US President Donald Trump through an executive order declared on Tuesday that the 15% minimum global corporate tax deal has “no force or effect” in the country, effectively pulling out America from the 2021-landmark pact signed by around 140 countries.

Tax experts say that the impact of the US pulling out of the global tax deal would have a monumental impact on the global tax landscape, especially for countries who have already adopted or formulated rules in their domestic law for implementing the Pillar 2 rules.  

“India, on the other hand, has always adopted a ‘wait and watch’ policy on adoption of GloBE rules and has yet to introduce any substantial legislative change in this direction,” said Rakesh Nangia, managing partner, Nangia & Co. 

“Thus, the US pulling out of the global tax deal would not have much impact on India purely from a tax collection standpoint,” he added

The tax deal, known as ‘Pillar 2-GloBE Rules’, anchored by the Organisation for Economic Cooperation and Development (OECD),  provides for a global minimum tax for “multinational enterprises” (MNEs), and aims to deter profit shifting by ensuring that these firms maintain a minimum Effective Tax Rate (ETR) of 15% across all jurisdictions in which they operate. 

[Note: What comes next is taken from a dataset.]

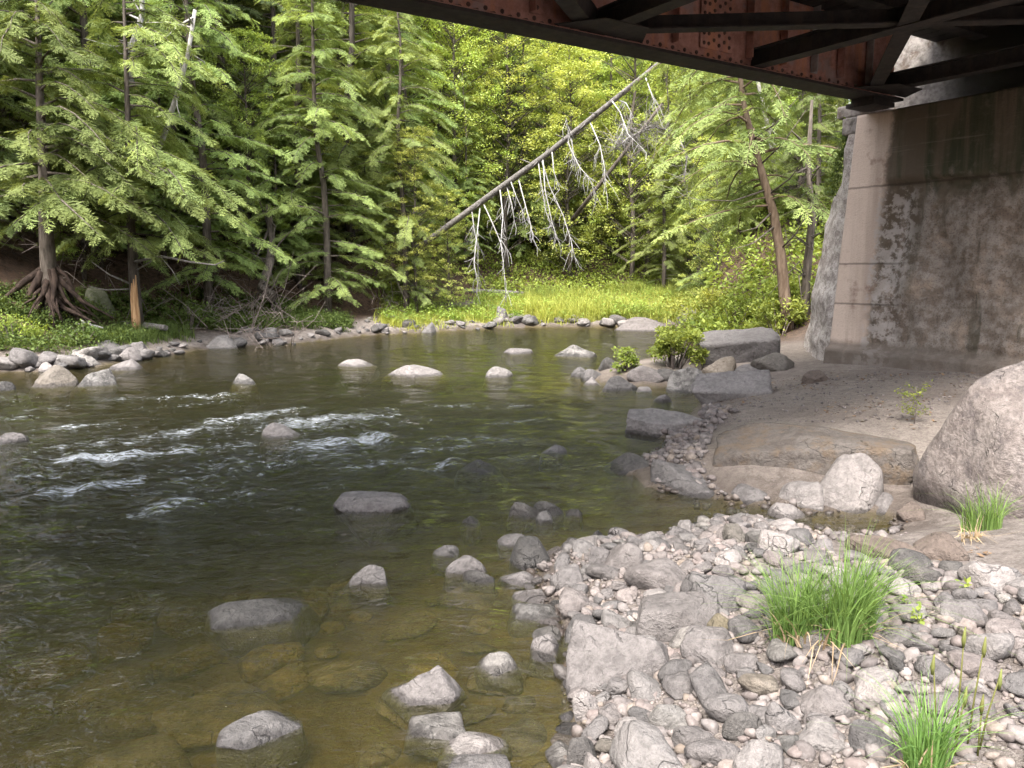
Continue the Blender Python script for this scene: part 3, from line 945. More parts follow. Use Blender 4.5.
B((461, 515, 480, 526), 'dark', 'tiny dark rock breaking the surface in the riffle', 0.5, 0.8, 0.2)
B((565, 507, 582, 515), 'dark', 'small dark rock right of the humped rock in the stream', 0.4, 0.8, 0.1)
B((592, 529, 606, 538), 'dark', 'tiny dark rock off the gravel point, left of two', 0.4, 0.8, 0.1)
B((611, 526, 627, 534), 'dark', 'tiny dark rock off the gravel point, right of two', 0.3, 0.8, 0.1)
B((626, 536, 646, 548), 'grey', 'grey rock half in the water at the gravel point', 0.3, 0.8, 0.05)
B((500, 568, 536, 585), 'grey', 'flat grey rock at the water edge below the brown boulder', 0.45, 0.8, 0.04)
B((512, 587, 566, 604), 'grey', 'long grey rock at the water edge, upper of two long ones', 0.3, 0.6, 0.04)
B((511, 600, 562, 620), 'mottled', 'long bluish rock at the water edge, lower of two long ones', 0.45, 0.6, 0.06)
B((530, 629, 561, 655), 'grey', 'pale angular rock standing in water left of the huge grey boulder', 0.6, 0.8, 0.02)
B((530, 650, 557, 664), 'dark', 'dark flat rock under the pale angular rock', 0.4, 0.8, 0.1)
# --- gravel bar
G = 'gravel bar'
B((563, 625, 674, 685), 'grey', 'huge grey boulder lying at the edge of the gravel bar', 0.4, 0.8, 0.06, seed=772, taper=0.1)
B((677, 630, 743, 668), 'grey', 'smooth wide grey boulder right of the huge grey boulder', 0.2, 0.75)
B((634, 597, 722, 640), 'pink', 'pinkish triangular slab behind the huge grey boulder', 0.75, 0.7, flat=0.5, tilt=0.1)
B((678, 571, 746, 618), 'grey', 'long grey slab sloping down beside the big grass tuft', 0.6, 0.8, tilt=-0.18, flat=0.55)
B((706, 614, 741, 637), 'yellow', 'ochre yellow rounded boulder beside the grass tuft', 0.15, 0.8)
B((604, 540, 646, 571), 'pink', 'pale pink rounded boulder at the head of the gravel bar', 0.2, 0.8)
B((588, 546, 611, 568), 'grey', 'grey angular stone left of the pale pink boulder', 0.6, 0.8)
B((549, 565, 584, 591), 'grey', 'plump grey boulder right of the flat waterside rocks', 0.2, 0.8)
B((559, 612, 602, 648), 'grey', 'rough grey boulder above the huge grey boulder', 0.35, 0.8)
B((600, 612, 634, 632), 'pale', 'pale squarish rock right of the rough grey boulder', 0.45, 0.8)
B((622, 560, 690, 592), 'pink', 'knobbly pinkish boulder at the back of the gravel bar', 0.4, 0.7)
B((606, 729, 690, 785), 'pale', 'broad white boulder cut off by the bottom edge', 0.25, 0.8, flat=0.7)
B((648, 702, 691, 732), 'mottled', 'two toned grey rock above the broad white boulder', 0.6, 0.8)
B((571, 691, 600, 719), 'pale', 'pale blunt rock at the water edge below the huge grey boulder', 0.3, 0.8)
B((614, 719, 648, 737), 'pale', 'smooth white pebble shaped rock above the broad white boulder', 0.15, 0.7)
B((732, 744, 784, 785), 'pale', 'rounded white boulder at the bottom edge below the egg shaped stones', 0.2, 0.8)
B((722, 710, 762, 741), 'dark', 'dark grey egg shaped stone on the gravel', 0.1, 0.8)
B((764, 704, 801, 734), 'grey', 'light grey egg shaped stone right of the dark egg shaped stone', 0.1, 0.8)
B((796, 688, 855, 723), 'pink', 'big blunt pinkish boulder below the grass tuft', 0.5, 0.7, flat=0.7)
B((854, 680, 896, 712), 'pale', 'pale tilted boulder right of the blunt pinkish boulder', 0.3, 0.8)
B((846, 724, 894, 757), 'grey', 'grey boxy boulder left of the lower grass tuft', 0.4, 0.8)
B((797, 724, 846, 752), 'pale', 'low pale boulder under the blunt pinkish boulder', 0.35, 0.8)
B((984, 621, 1030, 649), 'pink', 'square pale pink block at the right edge of the gravel', 0.7, 0.7, flat=0.6)
B((958, 563, 1012, 593), 'pale', 'pale angular slab at the upper right of the gravel', 0.6, 0.7, flat=0.6)
B((1003, 574, 1045, 597), 'pale', 'pale rock right of the pale angular slab', 0.5, 0.8)
B((914, 660, 954, 684), 'grey', 'grey flat stone behind the seed stems', 0.3, 0.8)
B((890, 595, 925, 610), 'tan', 'tan block right of the big grass tuft', 0.6, 0.8)
B((566, 738, 600, 768), 'dark', 'wet dark boulder at the bottom water edge', 0.3, 0.8, 0.12)
B((558, 722, 590, 738), 'dark', 'dark flat wet rock above the wet dark boulder', 0.5, 0.8, 0.12)
B((582, 756, 612, 785), 'pale', 'pale stone between the wet dark boulder and the white boulder', 0.4, 0.8)
# --- middle bank and inlet
B((649, 455, 716, 496), 'grey', 'grey blocky boulder at the mouth of the inlet', 0.6, 0.8, 0.08, flat=0.7, taper=0.1)
B((604, 450, 660, 473), 'dark', 'low dark rock left of the blocky boulder', 0.4, 0.7, 0.08)
B((624, 410, 706, 434), 'pale', 'long pale slab reaching into the water below the sand', 0.8, 0.5, 0.03, flat=0.5, K=6, taper=0.05)
B((711, 427, 912, 471), 'tantop', 'very long low boulder with a rusty tan top', 0.85, 0.36, flat=0.8, seed=419, K=5, taper=0.05, hmin=0.16, sink=0.2)
B((811, 445, 881, 510), 'pale', 'tall rounded whitish boulder leaning on the long tan boulder', 0.3, 0.75, seed=523, taper=0.2)
B((774, 472, 821, 509), 'pale', 'pale smooth wedge left of the tall whitish boulder', 0.3, 0.7, tilt=-0.3)
B((854, 490, 901, 513), 'grey', 'grey angular rock right of the tall whitish boulder', 0.65, 0.7)
B((727, 481, 776, 504), 'grey', 'flat grey rock with a red brown foot at the inlet', 0.5, 0.7, 0.06)
B((767, 501, 806, 520), 'pale', 'low pale rock lying in the inlet', 0.35, 0.7, 0.05)
B((845, 538, 921, 560), 'muddy', 'long mud stained pale slab at the near side of the inlet', 0.6, 0.5, flat=0.6)
B((914, 530, 966, 560), 'muddy', 'round muddy boulder half buried below the giant boulder', 0.15, 0.8)
B((897, 501, 924, 522), 'muddy', 'small muddy rock wedged against the giant boulder', 0.3, 0.8)
B((721, 524, 748, 545), 'tan', 'greenish tan stone behind the big grass tuft', 0.2, 0.8)
B((676, 520, 692, 536), 'pale', 'pale stone at the near lip of the inlet', 0.2, 0.8)
B((757, 530, 800, 556), 'pale', 'white pointed rock right behind the big grass tuft', 0.6, 0.8)
giant = B((910, 322, 1150, 521), 'granite', 'giant pink granite boulder at the right edge', 0.35, 0.75, 0.46, seed=640, sink=0.45, peak=0.06)
# --- upstream bank
B((750, 351, 794, 372), 'tan', 'brownish shaded rock propping up the tilted table slab', 0.5, 0.8)
B((697, 333, 779, 363), 'grey', 'tilted grey table slab lying on top of the bank rocks', 0.95, 0.75, flat=0.6, tilt=0.08, hmin=0.13, zoff=0.10, seed=838, pit=0.3, taper=0.0, K=2)
B((693, 372, 773, 399), 'pale', 'white wedge slab sloping to the water in front of the table slab', 0.95, 0.6, flat=0.5, tilt=0.12, seed=222, pit=0.32, taper=0.0, K=3)
B((666, 364, 709, 393), 'mottled', 'grey and white blotched boulder at the water left of the wedge slab', 0.45, 0.8, 0.03)
B((702, 355, 737, 375), 'tan', 'tan grey boulder under the left end of the table slab', 0.5, 0.8)
B((735, 361, 774, 374), 'grey', 'low grey rock between the table slab and the wedge slab', 0.5, 0.7)
B((678, 353, 702, 371), 'tan', 'tan boulder at the foot of the leafy bush', 0.35, 0.8)
B((626, 365, 664, 381), 'pink', 'pinkish flat boulder below the small grass clump', 0.4, 0.7, 0.03)
B((652, 368, 676, 381), 'dark', 'dark rock between the pinkish boulder and the blotched boulder', 0.4, 0.8, 0.06)
B((603, 375, 639, 391), 'grey', 'grey slanting slab at the tip of the rock spit', 0.7, 0.6, 0.03, tilt=-0.2)
B((570, 365, 596, 377), 'grey', 'flat grey rock at the far left of the rock spit', 0.4, 0.8, 0.05)
B((580, 367, 607, 380), 'grey', 'rounded grey rock in the middle of the rock spit', 0.25, 0.8, 0.05)
B((583, 376, 602, 385), 'pale', 'small pale rock in front of the rock spit', 0.2, 0.8, 0.02)
B((598, 357, 619, 369), 'dark', 'brownish rock behind the rock spit', 0.5, 0.8, 0.03)
B((636, 386, 652, 392), 'pale', 'flat white rock awash off the rock spit', 0.4, 0.8, 0.02)
B((652, 393, 672, 402), 'grey', 'small grey rock alone between the spit and the sand', 0.4, 0.8, 0.04)
B((634, 408, 654, 416), 'dark', 'small dark rock touching the end of the long pale slab', 0.4, 0.8, 0.05)
B((802, 370, 830, 383), 'muddy', 'brown block of hardened sand at the foot of the abutment', 0.7, 0.7)
# --- far bank
B((612, 316, 669, 331), 'pink', 'large pale pink boulder at the far waterline', 0.4, 0.6, 0.03)
B((676, 309, 729, 323), 'pale', 'white slab on the grass beyond the leafy bush', 0.5, 0.7, flat=0.6)
B((86, 287, 116, 314), 'mossy', 'mossy green boulder on the left bank beside the torn roots', 0.2, 0.8)
B((203, 334, 240, 349), 'pale', 'pale grey boulder at the left waterline right of the peeling trunk', 0.4, 0.7, 0.03)
B((421, 322, 437, 333), 'pale', 'small white boulder at the far waterline below the grass', 0.3, 0.8, 0.02)
B((90, 340, 122, 352), 'grey', 'flat grey rock at the foot of the left bank', 0.4, 0.8)
B((496, 306, 508, 321), 'grey', 'pale upright stone in the far grass under the hanging dead branches', 0.4, 0.9)

# ------------------------------------------------------------------ cobbles and gravel of the bar
def poly_world(pts):
    return np.array([at_ground(x, y)[:2] for x, y in pts])


BAR = poly_world([(560, 766), (562, 700), (562, 660), (545, 640), (530, 605), (524, 572), (545, 552), (598, 540), (648, 540), (690, 527), (735, 518), (770, 524),
                  (845, 562), (925, 566), (1023, 578)])
BAR = np.vstack([BAR, [(4.6, 4.4), (4.6, 2.0), (0.2, 2.0)]])
MUD = poly_world([(845, 545), (925, 560), (1023, 572), (1023, 520), (905, 522), (890, 535)])
STRIP = poly_world([(640, 455), (668, 440), (660, 432), (700, 418), (705, 405), (735, 412), (712, 430), (705, 470), (720, 490), (660, 492)])
placed = []                                                   # x, y, r of everything that lies on the bar
for o in list(COL.objects):
    if o.get('category') == 'boulder':
        d = o.dimensions
        placed.append((o.location.x, o.location.y, 0.40 * d.x, 0.40 * d.y, o.rotation_euler.z))


def free(x, y, rr, lst, k=0.82):
    for q in lst:
        if len(q) == 5:
            dx, dy = x - q[0], y - q[1]
            c, s = math.cos(-q[4]), math.sin(-q[4])
            ex, ey = (dx * c - dy * s) / (q[2] + rr * 0.6), (dx * s + dy * c) / (q[3] + rr * 0.6)
            if ex * ex + ey * ey < 1: return False
        else:
            if (x - q[0]) ** 2 + (y - q[1]) ** 2 < (k * (rr + q[2])) ** 2: return False
    return True


COB = []
for i in range(14):
    r_ = np.random.default_rng(3000 + i)
    v, f = stone_arrays(3000 + i * 13, r_.uniform(0.05, 0.5), 3)
    v = v * np.array([1.0, r_.uniform(0.62, 0.95), r_.uniform(0.36, 0.62)])
    COB.append((v, f))
cob_me = {}
CG = {'grey': 'small grey cobble among the loose stones of the gravel bar', 'pale': 'small whitish cobble among the loose stones of the gravel bar',
      'pink': 'small pinkish cobble among the loose stones of the gravel bar', 'tan': 'small tan cobble among the loose stones of the gravel bar',
      'dark': 'small dark cobble among the loose stones of the gravel bar', 'mottled': 'small blotched cobble among the loose stones of the gravel bar'}
rr = np.random.default_rng(77)
sizes = np.sort(0.07 + 0.155 * rr.beta(1.1, 2.4, 292))[::-1]
lst = list(placed); cob_n = 0
bx0, by0 = BAR.min(0); bx1, by1 = BAR.max(0)
for sz in sizes:
    for t in range(60):
        x = rr.uniform(bx0, bx1); y = rr.uniform(by0, by1)
        pxx = 512 + FPX * x / (y * Fv[1] + 0.2)
        if not inside(np.array([[x, y]]), BAR)[0] or pxx > 1050 or y < 2.55: continue
        if free(x, y, sz / 2, lst): break
    else:
        continue
    lst.append((x, y, sz / 2))
    kind = rr.choice(['grey', 'pale', 'pink', 'tan', 'dark', 'mottled'], p=[0.40, 0.20, 0.27, 0.03, 0.03, 0.07])
    vi = int(rr.integers(0, 14))
    key = (vi, kind)
    if key not in cob_me:
        cob_me[key] = mesh_np('cobble', COB[vi][0], COB[vi][1], True); cob_me[key].materials.append(M[kind])
    o = link('cobble', cob_me[key])
    o.scale = (sz, sz, sz * rr.uniform(0.85, 1.2))
    o.location = (x, y, max(gz(x, y), -0.02) + sz * 0.17)
    o.rotation_euler = (rr.normal(0, 0.22), rr.normal(0, 0.22), rr.uniform(0, 6.28))
    o['wet'] = 0.05
    tag(o, CG[kind], 'cobble', 'cobbles of the gravel bar: ' + kind)
    cob_n += 1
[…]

MNEs, as per the rules, are defined as those entities with a global turnover exceeding 750 million euros. So far, around 50 of the 140 countries that signed the relevant multilateral convention have embraced Pillar 2, which includes many European nations. India has not yet implemented the Pillar 2 rules.

Trump’s order stated that because of the global tax deal and other “discriminatory” foreign tax practices, American companies may face retaliatory international tax regimes if the United States does not comply with foreign tax policy objectives. “This memorandum recaptures our nation’s sovereignty and economic competitiveness by clarifying that the global tax deal has no force or effect in the US,” the order said.

Trump has also ordered the U.S. Treasury to prepare options for “protective measures” against countries that have-or are likely to -put in place tax rules that disproportionately affect American companies.

To be sure, the effective corporate tax rate in India is 25.17%, and this rate will remain unchanged even after the adoption of Pillar 2. The new regime will only allow the government to collect additional tax revenue, in the form of “top-up tax”, from companies who are artificially reporting profits in low-tax jurisdictions.

FE had reported earlier that an internal analysis by the government shows that India stands to gain merely Rs 100-200 crore of additional revenue after adopting Pillar 2, and that too under specific circumstances.